Lately, it seems when i look at them the tears start to come. I dont know why.
I was not the initiator as well. I fought and fought and i believe i am still fighting.
I dont want to feel this way. I want to choose all the things Beth lists, unfortunately right now the pain is so overwhelming. I feel the same in church as well.
Karen, my heart goes out to you as i can relate, my mother had to deal with the same thing and i had to grow up watching it.
My father still doesnt hold himself accountable for it which makes me sad.
I dont know what to do. I cry alot when im with my son, he is only 3. Even when he senses my sadness, he puts his hand on me and says”it will be ok daddy, be happy” I so want to for him, to be strong. I dont know if this is healthy for him or not.
I cant walk away, he needs a father, he needs me now. But i feel so much failure that i feel i am doing more damage than good.
If we have done our best with what we knew and the other spouse closes the door for reconciliation then I do not think we need to live with feelings of failure (not saying that we won’t feel that way but that they are not based in reality). Satan is the accuser and “There is therefore now NO CONDEMNATION for those who are in Christ Jesus.” Even if we have failed or messed up – there is grace and forgiveness at the foot of the cross and we do not have to carry the weight of that forward. Other people can think what they want but we need to be more concerned about what HE thinks than about the opinion of others. Walk in grace dear sister!
I also resonate with this as another single father. I chose to file after years of working on trying to recover with a repeatedly unfaithful spouse…who still maintains she is willing to work on it, but there is no heart change. And so, when all you hear are the “success” stories, the failure implication is made clear.
Perhaps the biggest challenge is the “infamous” I Cor. 13 and love never fails. Though I believe it is a picture of God’s perfect love, it’s still widely used as an expectation, one that I have failed to meet.
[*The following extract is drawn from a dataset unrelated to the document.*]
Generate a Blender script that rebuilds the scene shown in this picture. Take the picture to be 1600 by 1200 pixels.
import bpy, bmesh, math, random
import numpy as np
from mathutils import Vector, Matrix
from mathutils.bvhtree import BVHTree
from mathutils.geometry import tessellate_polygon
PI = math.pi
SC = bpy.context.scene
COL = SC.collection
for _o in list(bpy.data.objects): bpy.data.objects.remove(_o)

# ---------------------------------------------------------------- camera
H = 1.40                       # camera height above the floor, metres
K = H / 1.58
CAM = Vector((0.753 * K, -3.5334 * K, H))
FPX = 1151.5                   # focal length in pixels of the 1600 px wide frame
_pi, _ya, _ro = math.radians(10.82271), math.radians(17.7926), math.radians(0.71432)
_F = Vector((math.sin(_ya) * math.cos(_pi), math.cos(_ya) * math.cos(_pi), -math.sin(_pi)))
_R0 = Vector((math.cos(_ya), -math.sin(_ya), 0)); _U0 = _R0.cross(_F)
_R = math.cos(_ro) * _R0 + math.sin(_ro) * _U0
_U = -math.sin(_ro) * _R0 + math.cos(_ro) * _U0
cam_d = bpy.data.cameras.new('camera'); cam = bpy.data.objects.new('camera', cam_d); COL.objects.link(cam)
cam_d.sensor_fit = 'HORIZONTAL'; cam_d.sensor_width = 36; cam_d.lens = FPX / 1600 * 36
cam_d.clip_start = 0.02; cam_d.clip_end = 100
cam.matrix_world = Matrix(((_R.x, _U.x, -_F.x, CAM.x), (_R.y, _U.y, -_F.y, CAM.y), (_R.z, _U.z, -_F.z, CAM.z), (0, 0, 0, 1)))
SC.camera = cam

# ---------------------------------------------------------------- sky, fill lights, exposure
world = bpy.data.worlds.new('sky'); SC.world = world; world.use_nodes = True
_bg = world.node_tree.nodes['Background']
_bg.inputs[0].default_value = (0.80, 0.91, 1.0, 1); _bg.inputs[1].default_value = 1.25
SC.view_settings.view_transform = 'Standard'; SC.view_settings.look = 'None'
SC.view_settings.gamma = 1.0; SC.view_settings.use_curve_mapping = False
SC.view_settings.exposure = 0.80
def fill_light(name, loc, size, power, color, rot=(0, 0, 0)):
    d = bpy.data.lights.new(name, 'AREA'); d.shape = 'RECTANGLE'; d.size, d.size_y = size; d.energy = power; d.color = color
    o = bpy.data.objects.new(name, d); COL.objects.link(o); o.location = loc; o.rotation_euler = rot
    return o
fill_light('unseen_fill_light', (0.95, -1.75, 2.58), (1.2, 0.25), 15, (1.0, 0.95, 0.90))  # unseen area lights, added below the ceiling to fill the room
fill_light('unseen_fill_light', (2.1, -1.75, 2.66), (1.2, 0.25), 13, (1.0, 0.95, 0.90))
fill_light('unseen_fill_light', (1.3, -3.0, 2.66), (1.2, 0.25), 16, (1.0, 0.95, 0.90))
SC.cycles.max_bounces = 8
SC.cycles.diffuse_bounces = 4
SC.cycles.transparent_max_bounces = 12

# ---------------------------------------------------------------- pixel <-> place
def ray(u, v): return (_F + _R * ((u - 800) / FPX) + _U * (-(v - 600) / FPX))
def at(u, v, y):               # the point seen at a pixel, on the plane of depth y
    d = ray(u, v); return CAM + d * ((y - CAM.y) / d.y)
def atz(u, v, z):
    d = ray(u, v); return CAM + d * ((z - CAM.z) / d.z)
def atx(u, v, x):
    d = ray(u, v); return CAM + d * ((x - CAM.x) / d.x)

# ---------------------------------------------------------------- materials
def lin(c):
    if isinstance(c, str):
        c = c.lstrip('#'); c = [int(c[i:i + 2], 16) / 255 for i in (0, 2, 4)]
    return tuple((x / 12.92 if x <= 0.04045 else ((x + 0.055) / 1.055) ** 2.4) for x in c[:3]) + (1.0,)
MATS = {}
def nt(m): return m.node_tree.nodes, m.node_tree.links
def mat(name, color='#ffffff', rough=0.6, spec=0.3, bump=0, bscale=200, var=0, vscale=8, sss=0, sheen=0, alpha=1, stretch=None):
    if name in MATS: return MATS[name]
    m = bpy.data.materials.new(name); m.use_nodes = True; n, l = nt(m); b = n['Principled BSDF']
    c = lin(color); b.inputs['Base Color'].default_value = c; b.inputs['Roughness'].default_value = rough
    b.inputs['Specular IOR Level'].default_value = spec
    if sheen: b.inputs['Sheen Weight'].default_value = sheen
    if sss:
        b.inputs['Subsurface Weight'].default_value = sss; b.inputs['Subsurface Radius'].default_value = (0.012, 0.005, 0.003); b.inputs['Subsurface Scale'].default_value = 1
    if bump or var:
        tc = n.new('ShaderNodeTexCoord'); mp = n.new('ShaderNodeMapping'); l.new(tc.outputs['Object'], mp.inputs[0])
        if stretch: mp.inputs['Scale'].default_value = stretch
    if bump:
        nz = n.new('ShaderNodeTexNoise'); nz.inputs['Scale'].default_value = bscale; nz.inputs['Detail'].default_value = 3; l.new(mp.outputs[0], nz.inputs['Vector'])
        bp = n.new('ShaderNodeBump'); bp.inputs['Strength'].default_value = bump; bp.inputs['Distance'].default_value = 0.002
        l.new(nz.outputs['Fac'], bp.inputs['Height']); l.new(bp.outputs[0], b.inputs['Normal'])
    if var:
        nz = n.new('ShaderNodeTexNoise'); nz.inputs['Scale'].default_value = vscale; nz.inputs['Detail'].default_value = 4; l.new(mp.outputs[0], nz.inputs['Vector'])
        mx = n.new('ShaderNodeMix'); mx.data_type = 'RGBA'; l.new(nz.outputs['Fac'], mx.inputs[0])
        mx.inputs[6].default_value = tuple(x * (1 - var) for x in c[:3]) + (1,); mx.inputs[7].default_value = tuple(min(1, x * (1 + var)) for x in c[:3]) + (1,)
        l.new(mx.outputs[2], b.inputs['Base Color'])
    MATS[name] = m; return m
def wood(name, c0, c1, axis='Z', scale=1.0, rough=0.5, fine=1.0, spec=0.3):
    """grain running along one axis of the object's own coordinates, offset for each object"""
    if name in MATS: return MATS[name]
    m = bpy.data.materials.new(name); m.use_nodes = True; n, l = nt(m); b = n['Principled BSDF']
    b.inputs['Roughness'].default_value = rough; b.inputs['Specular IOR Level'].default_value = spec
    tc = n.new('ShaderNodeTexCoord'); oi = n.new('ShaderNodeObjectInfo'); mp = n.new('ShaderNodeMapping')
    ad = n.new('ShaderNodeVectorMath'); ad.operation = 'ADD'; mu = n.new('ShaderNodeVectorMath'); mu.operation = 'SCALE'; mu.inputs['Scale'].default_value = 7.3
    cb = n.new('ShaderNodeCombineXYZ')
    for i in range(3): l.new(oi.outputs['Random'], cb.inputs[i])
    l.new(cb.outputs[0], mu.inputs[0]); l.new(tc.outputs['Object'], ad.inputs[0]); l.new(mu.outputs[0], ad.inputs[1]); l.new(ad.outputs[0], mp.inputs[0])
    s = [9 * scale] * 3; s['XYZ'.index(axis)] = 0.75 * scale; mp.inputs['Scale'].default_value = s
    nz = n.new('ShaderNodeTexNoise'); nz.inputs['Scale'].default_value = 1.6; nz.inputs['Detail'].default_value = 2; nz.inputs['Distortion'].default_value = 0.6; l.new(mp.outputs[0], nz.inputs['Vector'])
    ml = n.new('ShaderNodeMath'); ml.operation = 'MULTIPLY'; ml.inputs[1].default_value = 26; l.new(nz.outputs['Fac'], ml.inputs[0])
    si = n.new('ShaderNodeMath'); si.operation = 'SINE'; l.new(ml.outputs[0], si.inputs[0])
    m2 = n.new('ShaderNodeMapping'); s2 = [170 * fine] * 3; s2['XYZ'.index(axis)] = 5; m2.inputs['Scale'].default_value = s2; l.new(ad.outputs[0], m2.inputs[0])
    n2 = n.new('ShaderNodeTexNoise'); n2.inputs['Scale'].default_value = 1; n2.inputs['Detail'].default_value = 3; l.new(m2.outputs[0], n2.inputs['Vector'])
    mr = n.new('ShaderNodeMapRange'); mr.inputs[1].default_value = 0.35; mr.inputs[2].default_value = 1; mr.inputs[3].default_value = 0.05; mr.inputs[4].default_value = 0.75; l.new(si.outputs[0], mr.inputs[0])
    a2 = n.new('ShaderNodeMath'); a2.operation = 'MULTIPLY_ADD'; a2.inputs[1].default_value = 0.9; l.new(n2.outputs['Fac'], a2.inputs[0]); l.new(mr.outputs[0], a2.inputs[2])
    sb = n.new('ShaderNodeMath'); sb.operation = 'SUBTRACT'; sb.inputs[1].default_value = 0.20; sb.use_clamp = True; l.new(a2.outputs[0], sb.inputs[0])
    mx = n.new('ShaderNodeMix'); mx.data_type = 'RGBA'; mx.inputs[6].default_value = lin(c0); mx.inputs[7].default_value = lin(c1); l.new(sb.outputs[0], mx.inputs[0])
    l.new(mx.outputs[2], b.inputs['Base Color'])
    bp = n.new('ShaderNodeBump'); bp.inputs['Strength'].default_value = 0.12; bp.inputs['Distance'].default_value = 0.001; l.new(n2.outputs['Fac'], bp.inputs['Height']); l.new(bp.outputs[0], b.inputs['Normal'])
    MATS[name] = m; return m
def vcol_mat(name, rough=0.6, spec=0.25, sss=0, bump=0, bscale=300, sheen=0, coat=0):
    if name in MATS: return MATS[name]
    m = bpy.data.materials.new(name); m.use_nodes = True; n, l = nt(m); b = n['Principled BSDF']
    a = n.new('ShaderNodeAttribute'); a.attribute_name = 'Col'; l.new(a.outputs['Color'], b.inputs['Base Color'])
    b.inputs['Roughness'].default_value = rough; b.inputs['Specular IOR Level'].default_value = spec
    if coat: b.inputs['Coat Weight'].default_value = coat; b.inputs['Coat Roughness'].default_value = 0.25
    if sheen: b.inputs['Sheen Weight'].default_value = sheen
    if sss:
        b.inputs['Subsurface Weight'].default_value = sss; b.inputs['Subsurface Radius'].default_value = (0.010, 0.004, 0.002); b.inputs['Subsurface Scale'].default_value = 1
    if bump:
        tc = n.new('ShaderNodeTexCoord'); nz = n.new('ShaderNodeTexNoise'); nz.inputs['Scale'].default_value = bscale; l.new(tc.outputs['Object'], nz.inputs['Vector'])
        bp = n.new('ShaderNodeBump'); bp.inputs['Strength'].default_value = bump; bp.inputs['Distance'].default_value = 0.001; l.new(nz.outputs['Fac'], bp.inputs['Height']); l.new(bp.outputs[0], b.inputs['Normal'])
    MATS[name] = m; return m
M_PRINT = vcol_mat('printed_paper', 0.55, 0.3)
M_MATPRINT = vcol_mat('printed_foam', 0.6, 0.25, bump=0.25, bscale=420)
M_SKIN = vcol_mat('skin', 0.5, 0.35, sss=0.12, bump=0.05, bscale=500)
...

I am an epic failure at 42, too. Raised in a family full of pastors and as a daughter of a pastor, it took me years and years to finally ask my abusive husband to move out. Now, because I did that, all the blame is on me. I feel like a failure and find myself so uncomfortable in church which just breaks my heart. I’m homesick for that feeling of being fully accepted, understood, and loved by my Church family. I can also relate to being unable to be in that person’s presence without feeling like flipping out… I realized yesterday that I simply cannot be around that person right now because apparently I’m not mature enough to not feel like committing a felony. Darn. I hate that about me!